Title: Powered by Wellesley
Author: Jin Lan McCann
Date: 2017
Publisher: Newgrange
ISBN: 978-0-9989899-4-5
Length: 288 pages
Illustrations: several photos
Quote: "I thought I was
an open minded modern Chinese woman when I came to the
US in 2001."
If novels by Bette Bao Lord, Amy Tan, and Lisa See have left you wondering about the lives of privileged young women in modern China, Jin Lan McCann is here to answer your questions. For all the rhetoric about equality and being proletarians...privileged Chinese people did not actually want or intend to be sent to work on farms. The young Jin Lan Deng worked on a cruise ship for rich tourists, met some and eventually married one of the super-rich men who were able to tour China in the late twentieth century.

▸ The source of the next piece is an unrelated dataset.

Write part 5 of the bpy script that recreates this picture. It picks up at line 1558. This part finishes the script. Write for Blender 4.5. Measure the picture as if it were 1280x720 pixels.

We learn, though, how some previous relationships went, and how modern Chinese given names translate into English, and how important private restaurants were in China's recovery from the Mao era. We learn more than we may have wanted to know about what can be substituted for tofu in authentic Chinese food. We learn what sort of misconduct did and didn't get people imprisoned, denounced, dismissed from their jobs, or even scolded by their families.
Revelling in the freedom of good connections, the author invested in restaurants, became rich enough to help a less than deserving friend, was free to admire Henry Kissinger ("such a sweet old gentleman") and Hillary Rodham Clinton and Barack Obama, and, once married to an American, to pursue a degree in economics at Mrs. Clinton's old college. Wellesley required its students to present "unique" points of view, to write credible papers even from cranks' points of view if necessary. Required to consider the "conservative" economic viewpoint, she realized that she'd already seen how much better it had worked than the socialist economic system did.
The book is more a memoir than an economic study. It's told in an authentic, conversational voice; you'll hear traces of an accent. Fiscal conservatives might wish there was more exposition of the economic arguments, but that's what Thomas Sowell and Veronique de Rugy do. Powered by Wellesley offers a fresh, unique variation on the "This was what we used to do in China, and then we came to America" story.
Other readers might wish there were more recipes, more poems, even more about fashion in this book--creating a market for future books, perhaps.
I recommend it particularly to those interested in Chinese history and women's history, but anyone who likes fact-based stories could enjoy Powered by Wellesley.